• Records to use
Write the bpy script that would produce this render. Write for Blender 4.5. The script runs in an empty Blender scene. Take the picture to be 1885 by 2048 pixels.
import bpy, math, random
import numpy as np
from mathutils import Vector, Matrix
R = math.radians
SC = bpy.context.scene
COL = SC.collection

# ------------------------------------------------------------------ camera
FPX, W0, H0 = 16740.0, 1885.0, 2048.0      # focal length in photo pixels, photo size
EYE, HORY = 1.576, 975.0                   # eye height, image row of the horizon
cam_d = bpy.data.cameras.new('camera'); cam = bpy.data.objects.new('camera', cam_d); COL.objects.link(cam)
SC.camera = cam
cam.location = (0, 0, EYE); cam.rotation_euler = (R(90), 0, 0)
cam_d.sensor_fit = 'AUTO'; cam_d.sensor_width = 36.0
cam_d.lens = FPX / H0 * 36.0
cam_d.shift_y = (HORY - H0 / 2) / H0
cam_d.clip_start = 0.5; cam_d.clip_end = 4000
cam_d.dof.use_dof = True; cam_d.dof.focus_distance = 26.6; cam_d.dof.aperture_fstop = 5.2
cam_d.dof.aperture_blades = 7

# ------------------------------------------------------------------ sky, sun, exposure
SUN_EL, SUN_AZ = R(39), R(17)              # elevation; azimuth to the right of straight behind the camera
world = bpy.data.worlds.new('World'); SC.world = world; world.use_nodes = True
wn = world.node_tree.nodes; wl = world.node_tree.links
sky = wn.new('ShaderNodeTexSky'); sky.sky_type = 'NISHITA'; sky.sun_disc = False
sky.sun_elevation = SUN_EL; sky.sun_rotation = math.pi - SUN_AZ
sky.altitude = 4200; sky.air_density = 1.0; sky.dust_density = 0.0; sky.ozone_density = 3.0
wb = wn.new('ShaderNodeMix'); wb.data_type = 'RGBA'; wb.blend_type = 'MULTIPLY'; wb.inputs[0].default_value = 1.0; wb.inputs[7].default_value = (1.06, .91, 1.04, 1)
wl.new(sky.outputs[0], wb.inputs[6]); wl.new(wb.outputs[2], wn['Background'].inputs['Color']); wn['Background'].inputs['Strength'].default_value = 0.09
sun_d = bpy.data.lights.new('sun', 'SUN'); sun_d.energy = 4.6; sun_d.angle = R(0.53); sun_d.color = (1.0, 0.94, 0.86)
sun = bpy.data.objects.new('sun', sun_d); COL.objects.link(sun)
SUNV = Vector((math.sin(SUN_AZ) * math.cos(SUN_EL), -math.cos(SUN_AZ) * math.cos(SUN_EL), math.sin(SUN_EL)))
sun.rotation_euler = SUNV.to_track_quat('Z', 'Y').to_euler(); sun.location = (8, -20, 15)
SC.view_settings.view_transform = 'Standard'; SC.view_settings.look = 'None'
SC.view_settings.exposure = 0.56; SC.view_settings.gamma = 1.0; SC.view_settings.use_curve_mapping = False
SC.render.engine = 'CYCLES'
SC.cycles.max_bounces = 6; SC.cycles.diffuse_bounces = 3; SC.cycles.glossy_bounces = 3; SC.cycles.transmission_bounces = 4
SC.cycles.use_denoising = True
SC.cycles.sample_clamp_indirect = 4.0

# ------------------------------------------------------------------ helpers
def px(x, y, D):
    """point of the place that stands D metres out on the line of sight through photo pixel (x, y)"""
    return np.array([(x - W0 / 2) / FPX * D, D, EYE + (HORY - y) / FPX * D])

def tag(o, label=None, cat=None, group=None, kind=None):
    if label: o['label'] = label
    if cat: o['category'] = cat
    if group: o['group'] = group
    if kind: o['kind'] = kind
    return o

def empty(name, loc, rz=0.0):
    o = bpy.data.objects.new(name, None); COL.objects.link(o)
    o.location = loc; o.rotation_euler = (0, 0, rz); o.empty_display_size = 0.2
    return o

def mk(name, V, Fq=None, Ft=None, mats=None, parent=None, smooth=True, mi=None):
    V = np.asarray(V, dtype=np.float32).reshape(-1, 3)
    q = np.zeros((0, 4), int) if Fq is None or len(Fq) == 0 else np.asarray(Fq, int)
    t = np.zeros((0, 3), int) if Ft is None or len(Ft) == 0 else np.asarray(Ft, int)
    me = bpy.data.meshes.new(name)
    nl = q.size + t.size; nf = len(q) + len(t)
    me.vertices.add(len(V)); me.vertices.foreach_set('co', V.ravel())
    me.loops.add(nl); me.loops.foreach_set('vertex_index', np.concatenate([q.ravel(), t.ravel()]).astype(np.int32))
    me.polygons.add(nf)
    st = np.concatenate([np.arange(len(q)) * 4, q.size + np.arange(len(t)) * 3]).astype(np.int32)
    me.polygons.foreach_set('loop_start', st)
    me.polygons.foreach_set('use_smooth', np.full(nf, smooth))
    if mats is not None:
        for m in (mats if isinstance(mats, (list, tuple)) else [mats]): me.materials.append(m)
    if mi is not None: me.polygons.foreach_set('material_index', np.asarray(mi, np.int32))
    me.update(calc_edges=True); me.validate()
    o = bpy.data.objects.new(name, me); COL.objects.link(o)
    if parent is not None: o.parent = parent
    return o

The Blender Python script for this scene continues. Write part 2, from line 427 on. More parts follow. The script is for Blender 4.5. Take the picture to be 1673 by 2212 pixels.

• Direction
Write out exactly, please, the lines beginning at the start of the material and ending with the line that holds "cam_d.dof.aperture_blades = 7", both included.

• Exercise solution
Write the bpy script that would produce this render. Write for Blender 4.5. The script runs in an empty Blender scene. Take the picture to be 1885 by 2048 pixels.
import bpy, math, random
import numpy as np
from mathutils import Vector, Matrix
R = math.radians
SC = bpy.context.scene
COL = SC.collection

# ------------------------------------------------------------------ camera
FPX, W0, H0 = 16740.0, 1885.0, 2048.0      # focal length in photo pixels, photo size
EYE, HORY = 1.576, 975.0                   # eye height, image row of the horizon
cam_d = bpy.data.cameras.new('camera'); cam = bpy.data.objects.new('camera', cam_d); COL.objects.link(cam)
SC.camera = cam
cam.location = (0, 0, EYE); cam.rotation_euler = (R(90), 0, 0)
cam_d.sensor_fit = 'AUTO'; cam_d.sensor_width = 36.0
cam_d.lens = FPX / H0 * 36.0
cam_d.shift_y = (HORY - H0 / 2) / H0
cam_d.clip_start = 0.5; cam_d.clip_end = 4000
cam_d.dof.use_dof = True; cam_d.dof.focus_distance = 26.6; cam_d.dof.aperture_fstop = 5.2
cam_d.dof.aperture_blades = 7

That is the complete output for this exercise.